>> Begin Provided records

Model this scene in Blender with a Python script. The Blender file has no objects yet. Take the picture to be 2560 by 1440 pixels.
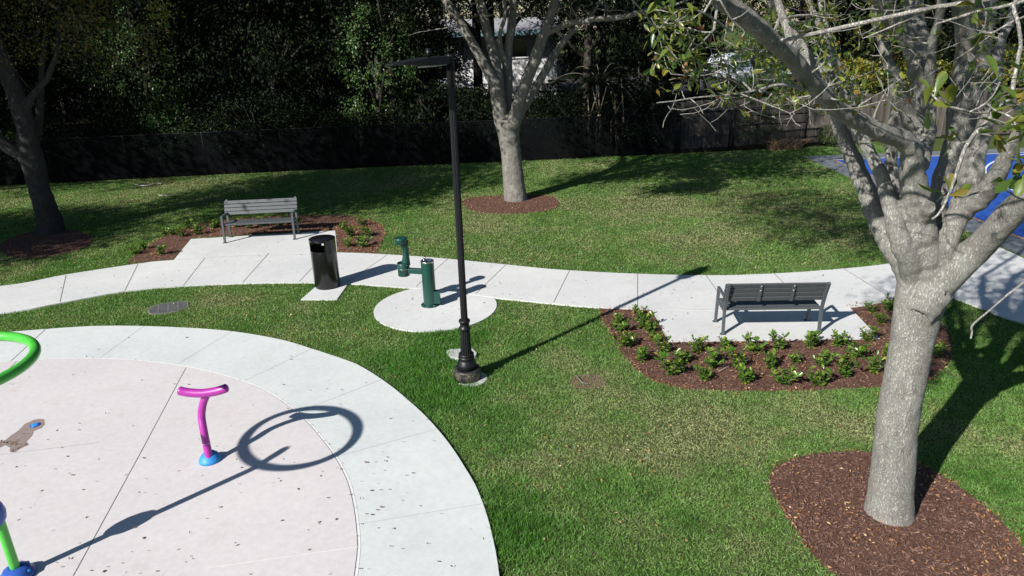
import bpy, bmesh, math, random
import numpy as np
from mathutils import Vector, Matrix, geometry
R = math.radians
rng = np.random.default_rng(7)
random.seed(7)
scene = bpy.context.scene
COL = scene.collection

# ---------------------------------------------------------------- camera, sky, sun, exposure
F_PX, PITCH, ROLL, CAM_H = 1785.0, R(20.4), R(-1.69), 4.9
FW = np.array([0, math.cos(PITCH), -math.sin(PITCH)])
_rt = np.array([1.0, 0, 0]); _up = np.cross(_rt, FW)
RT = _rt*math.cos(ROLL) + _up*math.sin(ROLL)
UP = -_rt*math.sin(ROLL) + _up*math.cos(ROLL)
cam_d = bpy.data.cameras.new('camera'); cam = bpy.data.objects.new('camera', cam_d); COL.objects.link(cam)
cam_d.sensor_width = 36; cam_d.lens = F_PX/2560*36; cam_d.clip_end = 2000; cam_d.clip_start = .05
M = Matrix(((RT[0], UP[0], -FW[0], 0), (RT[1], UP[1], -FW[1], 0), (RT[2], UP[2], -FW[2], CAM_H), (0, 0, 0, 1)))
cam.matrix_world = M
scene.camera = cam

SUN_EL, SHADOW_AZ = R(34), R(45.5)          # shadows run towards +X +Y
world = bpy.data.worlds.new('World'); scene.world = world; world.use_nodes = True
nt = world.node_tree; bgn = nt.nodes['Background']
sky = nt.nodes.new('ShaderNodeTexSky'); sky.sky_type = 'NISHITA'; sky.sun_disc = False
sky.sun_elevation = SUN_EL; sky.air_density = 1.3; sky.dust_density = .2; sky.ozone_density = 4.5; sky.sun_rotation = SHADOW_AZ + math.pi
nt.links.new(sky.outputs[0], bgn.inputs[0]); bgn.inputs[1].default_value = 0.05
sd = bpy.data.lights.new('sun', 'SUN'); sun = bpy.data.objects.new('sun', sd); COL.objects.link(sun)
sd.energy = 4.9; sd.angle = R(.53); sd.color = (1.0, .955, .89)
to_sun = Vector((-math.sin(SHADOW_AZ)*math.cos(SUN_EL), -math.cos(SHADOW_AZ)*math.cos(SUN_EL), math.sin(SUN_EL)))
sun.rotation_euler = to_sun.to_track_quat('Z', 'Y').to_euler(); sun.location = (0, 0, 30)
vs = scene.view_settings; vs.view_transform = 'Standard'; vs.look = 'None'; vs.gamma = 1; vs.exposure = 0.66
scene.cycles.max_bounces = 5; scene.cycles.transparent_max_bounces = 12

# ---------------------------------------------------------------- measuring: photo pixels to places in the park
def ray(px, py):
    return FW + RT*((px-1280)/F_PX) - UP*((py-720)/F_PX)
def G(px, py, z=0.0):
    d = ray(px, py); t = (CAM_H-z)/-d[2]
    return (d[0]*t, d[1]*t, z)
def D(px, py, Y):
    d = ray(px, py); t = Y/d[1]
    return (d[0]*t, Y, CAM_H+d[2]*t)
def depth_of(p):
    return float(np.dot(np.array(p)-np.array([0, 0, CAM_H]), FW))
def proj(P):
    Q = np.asarray(P, float)-np.array([0, 0, CAM_H]); z = Q@FW
    return np.stack([1280+F_PX*(Q@RT)/z, 720-F_PX*(Q@UP)/z, z], -1)

# ---------------------------------------------------------------- naming helpers
def tag(o, label=None, cat=None, group=None, kind=None):
    if label: o['label'] = label
    if cat: o['category'] = cat
    if group: o['group'] = group
    if kind: o['kind'] = kind
    return o
def empty(name, loc=(0, 0, 0), rz=0, parent=None):
    o = bpy.data.objects.new(name, None); COL.objects.link(o); o.location = loc; o.rotation_euler = (0, 0, rz)
    o.empty_display_size = .1
    if parent: o.parent = parent
    return o
def link(name, me, parent=None, mats=()):
    o = bpy.data.objects.new(name, me); COL.objects.link(o)
    if parent: o.parent = parent
    for m in mats: me.materials.append(m)
    return o
def copy_thing(root, loc, rz=0, sc=1.0):
    kids = list(root.children)
    r = root.copy(); COL.objects.link(r); r.location = loc; r.rotation_euler = (0, 0, rz); r.scale = (sc, sc, sc)
    for k in kids:
        c = k.copy(); COL.objects.link(c); c.parent = r
        for g in list(k.children):
            d = g.copy(); COL.objects.link(d); d.parent = c
    return r

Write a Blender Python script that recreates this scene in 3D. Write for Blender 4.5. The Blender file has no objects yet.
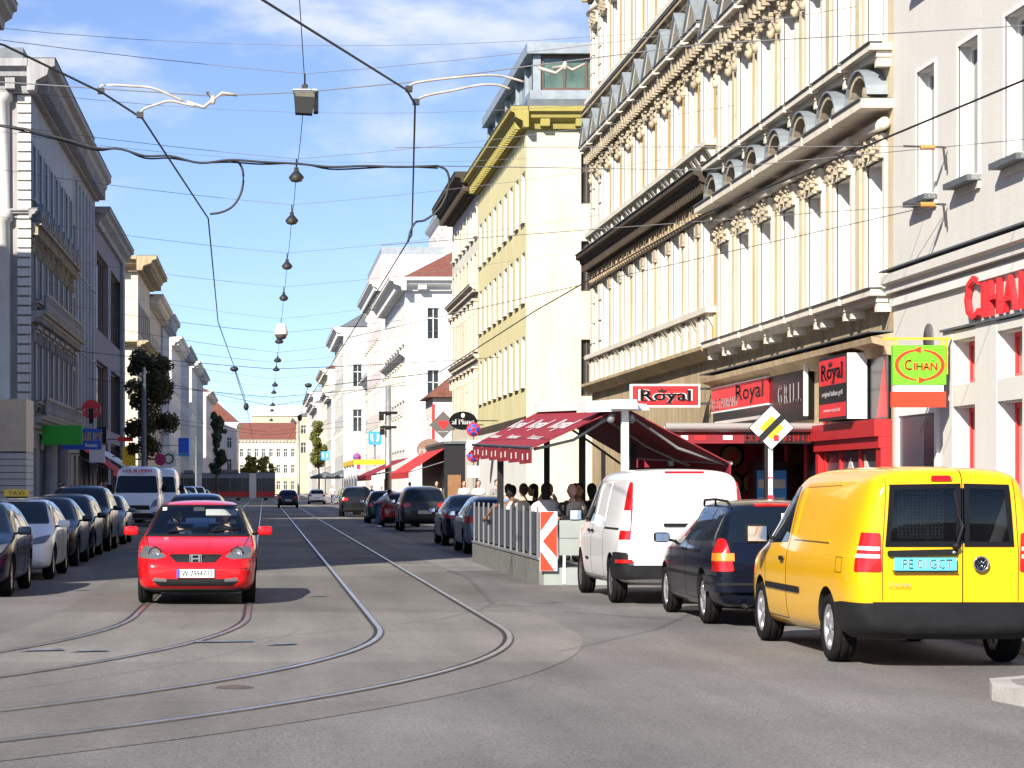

>> End Provided records

→ **Task goal**:
Take every line containing the word "scene" and copy it.

→ **Finished task**:
Model this scene in Blender with a Python script. The Blender file has no objects yet. Take the picture to be 2560 by 1440 pixels.
scene = bpy.context.scene
COL = scene.collection
scene.camera = cam
world = bpy.data.worlds.new('World'); scene.world = world; world.use_nodes = True
vs = scene.view_settings; vs.view_transform = 'Standard'; vs.look = 'None'; vs.gamma = 1; vs.exposure = 0.66
scene.cycles.max_bounces = 5; scene.cycles.transparent_max_bounces = 12
Write a Blender Python script that recreates this scene in 3D. Write for Blender 4.5. The Blender file has no objects yet.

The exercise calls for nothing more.